The other dumb thing about pilot programs is that they don't answer the harder question(s) about UBI. We just get an answer to the question "do people who don't have money need money?" Of course the answer is yes, they do.
What nobody really knows, and what should be "studied" is:
-How do we structure the tax revenues to pay for it?
-How much "new" revenue do we actually need vs. how much will be covered or offset by savings from things like increasing economic activity*, health improvement and reduced incarceration.
It can't just be debt. It has to actually work.
I'm thinking new revenues will come from three things:
-VAT
-Carbon Tax
-Tax on some unit of automated productivity.
A good analog, I think, would be power generation. The VAT could be thought of as baseload like nuclear or coal. The carbon tax is the peaker plant. The automation tax is like solar, wind and batteries.
The VAT will always be there humming along,
but as an effect of the carbon tax, people will use fossil energy less and those revenues will decline. As more and more automation comes online those revenues will rise to take the place of the carbon tax.
I don't have the academic wherewithal to study these things myself but someone does and probably already has. Problem is, you're bound to have biases get involved and it's really complicated to model.
We're gonna have to do something though. Or we're f#&+@d
*Most wealth is locked away in equities and such, not churning around in local economys being taxed.
I love your willingness to think about the hard questions and not just stop at the surface like most do.
In regards to the power generation, new nuclear is:
a) 10-15+ yrs away in the US unfortunately, and,
b) doesn't really fall under a carbon tax, if you're trying to eventually phase out fossil fuels.
Nuclear doesn't use them in the traditional way, nor at the volume.
And as the very best possible form of energy production, I don't think we want to do any more to discourage the development of new nuclear power plants. China is already a decade ahead of us in developing new, safer, nuclear plants. We're already way behind.
Most of Europe has cut off their own feet by decommissioning much of their nuclear capacity, making them even more reliant on Russian/MidEast fossil fuels.
100% agree it cannot just be more fiat debt to pay for a UBI.
And IMO, that's the only way it would even be feasible. Because the shear amount of money needed to fund a UBI, at scale, is astronomical. And such a major increase in any/all taxes will:
1) Be very unpopular to all paying for it, which in turn means,
2) they'll be very unhappy with their politicians, who won't want to be in favor of anything that loses them elections.
So on a state-by-state level, you could see this massive unintended consequence, where many of the corporations in those states will leave to find more tax-friendly states to reside. And at the same time, you'll see a wave of low income/no income people moving to that state. So more people, mostly un/under-skilled, and less jobs. It's a disaster in the making.
Now, at the federal level, if they wanted to try and do a UBI nationwide, you'd see similar unintended consequences. Large employer corporations would simply move overseas, and we'd have a flood of immigrants (even more than now).
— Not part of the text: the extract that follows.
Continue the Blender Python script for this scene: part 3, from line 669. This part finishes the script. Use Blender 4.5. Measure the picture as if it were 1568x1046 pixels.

So then, the gov would be forced to either, put strict qualifiers on the UBI, which kinda defeats the purpose, doesn't it?
Or print so much new fiat, that they trigger hyper-inflation, devaluing the USD, which would collapse the entire global market because the USD is still currently the global standard for fiat debt.
Listen, I'm not trying to be an all gloom and doom conspiracy theorist. These scenarios are not conspiracies.
They are legitimate theories that every gov economist has studied. They've run the numbers.
That's why we don't already have a UBI, and we never will.
They already know the outcomes. They've run the scenarios time and time again (thank you
War Games).
All of the short-term benefits to a UBI are completely wiped out by the long-term effects.
It doesn't matter if a homeless person can afford housing, start a business, and better themselves quickly, if all of that is then destroyed by either taxes, or hyper-inflation making their fiat worthless. It's all leading to Socialist/Communist solutions.
(Side note: Can we please stop using homeless as an example for UBI?! They're not homeless from lack of money. The vast majority of them, not all, but most, have mental health issues and/or addiction issues. They can't keep money, so giving them more doesn't fix their problems. If you want to throw money at a problem, why not target improving the mental healthcare options in this country? That would go so much farther toward lessening homelessness.)
There is no silver bullet for the mess we're in.
Not until we fix the money itself AT THE SOURCE!